#### RECORDED INFORMATION:

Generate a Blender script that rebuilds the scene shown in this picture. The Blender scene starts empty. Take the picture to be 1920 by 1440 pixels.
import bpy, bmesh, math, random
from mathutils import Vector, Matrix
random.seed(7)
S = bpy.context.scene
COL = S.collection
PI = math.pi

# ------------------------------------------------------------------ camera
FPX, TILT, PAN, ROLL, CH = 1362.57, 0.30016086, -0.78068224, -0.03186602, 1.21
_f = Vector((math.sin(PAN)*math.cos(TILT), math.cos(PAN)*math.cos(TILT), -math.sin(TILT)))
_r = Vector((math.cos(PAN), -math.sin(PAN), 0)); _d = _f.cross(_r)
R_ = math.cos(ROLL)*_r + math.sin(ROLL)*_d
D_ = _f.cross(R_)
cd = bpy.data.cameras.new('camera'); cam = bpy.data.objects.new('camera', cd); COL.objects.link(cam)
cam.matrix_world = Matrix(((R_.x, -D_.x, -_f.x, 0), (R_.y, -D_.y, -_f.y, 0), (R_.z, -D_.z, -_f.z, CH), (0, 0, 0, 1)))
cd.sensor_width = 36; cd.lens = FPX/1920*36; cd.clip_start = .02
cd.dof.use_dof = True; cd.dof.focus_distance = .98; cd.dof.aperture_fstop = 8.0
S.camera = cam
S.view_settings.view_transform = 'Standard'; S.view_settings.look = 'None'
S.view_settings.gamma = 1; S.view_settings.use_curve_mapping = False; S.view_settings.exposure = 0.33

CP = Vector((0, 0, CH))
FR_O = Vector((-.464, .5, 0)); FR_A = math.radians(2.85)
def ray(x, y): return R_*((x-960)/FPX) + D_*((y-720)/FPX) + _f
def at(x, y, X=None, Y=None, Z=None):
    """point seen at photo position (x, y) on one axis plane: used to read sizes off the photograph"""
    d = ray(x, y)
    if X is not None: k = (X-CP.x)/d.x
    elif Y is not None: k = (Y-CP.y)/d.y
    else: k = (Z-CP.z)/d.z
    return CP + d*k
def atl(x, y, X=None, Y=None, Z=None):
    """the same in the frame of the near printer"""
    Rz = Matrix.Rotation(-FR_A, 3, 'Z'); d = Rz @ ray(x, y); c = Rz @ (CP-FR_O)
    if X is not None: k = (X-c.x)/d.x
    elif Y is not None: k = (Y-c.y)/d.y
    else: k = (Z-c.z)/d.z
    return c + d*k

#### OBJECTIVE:
Your task is to quote all of the data word for word.

#### FINAL RESULT:
Generate a Blender script that rebuilds the scene shown in this picture. The Blender scene starts empty. Take the picture to be 1920 by 1440 pixels.
import bpy, bmesh, math, random
from mathutils import Vector, Matrix
random.seed(7)
S = bpy.context.scene
COL = S.collection
PI = math.pi

# ------------------------------------------------------------------ camera
FPX, TILT, PAN, ROLL, CH = 1362.57, 0.30016086, -0.78068224, -0.03186602, 1.21
_f = Vector((math.sin(PAN)*math.cos(TILT), math.cos(PAN)*math.cos(TILT), -math.sin(TILT)))
_r = Vector((math.cos(PAN), -math.sin(PAN), 0)); _d = _f.cross(_r)
R_ = math.cos(ROLL)*_r + math.sin(ROLL)*_d
D_ = _f.cross(R_)
cd = bpy.data.cameras.new('camera'); cam = bpy.data.objects.new('camera', cd); COL.objects.link(cam)
cam.matrix_world = Matrix(((R_.x, -D_.x, -_f.x, 0), (R_.y, -D_.y, -_f.y, 0), (R_.z, -D_.z, -_f.z, CH), (0, 0, 0, 1)))
cd.sensor_width = 36; cd.lens = FPX/1920*36; cd.clip_start = .02
cd.dof.use_dof = True; cd.dof.focus_distance = .98; cd.dof.aperture_fstop = 8.0
S.camera = cam
S.view_settings.view_transform = 'Standard'; S.view_settings.look = 'None'
S.view_settings.gamma = 1; S.view_settings.use_curve_mapping = False; S.view_settings.exposure = 0.33

CP = Vector((0, 0, CH))
FR_O = Vector((-.464, .5, 0)); FR_A = math.radians(2.85)
def ray(x, y): return R_*((x-960)/FPX) + D_*((y-720)/FPX) + _f
def at(x, y, X=None, Y=None, Z=None):
    """point seen at photo position (x, y) on one axis plane: used to read sizes off the photograph"""
    d = ray(x, y)
    if X is not None: k = (X-CP.x)/d.x
    elif Y is not None: k = (Y-CP.y)/d.y
    else: k = (Z-CP.z)/d.z
    return CP + d*k
def atl(x, y, X=None, Y=None, Z=None):
    """the same in the frame of the near printer"""
    Rz = Matrix.Rotation(-FR_A, 3, 'Z'); d = Rz @ ray(x, y); c = Rz @ (CP-FR_O)
    if X is not None: k = (X-c.x)/d.x
    elif Y is not None: k = (Y-c.y)/d.y
    else: k = (Z-c.z)/d.z
    return c + d*k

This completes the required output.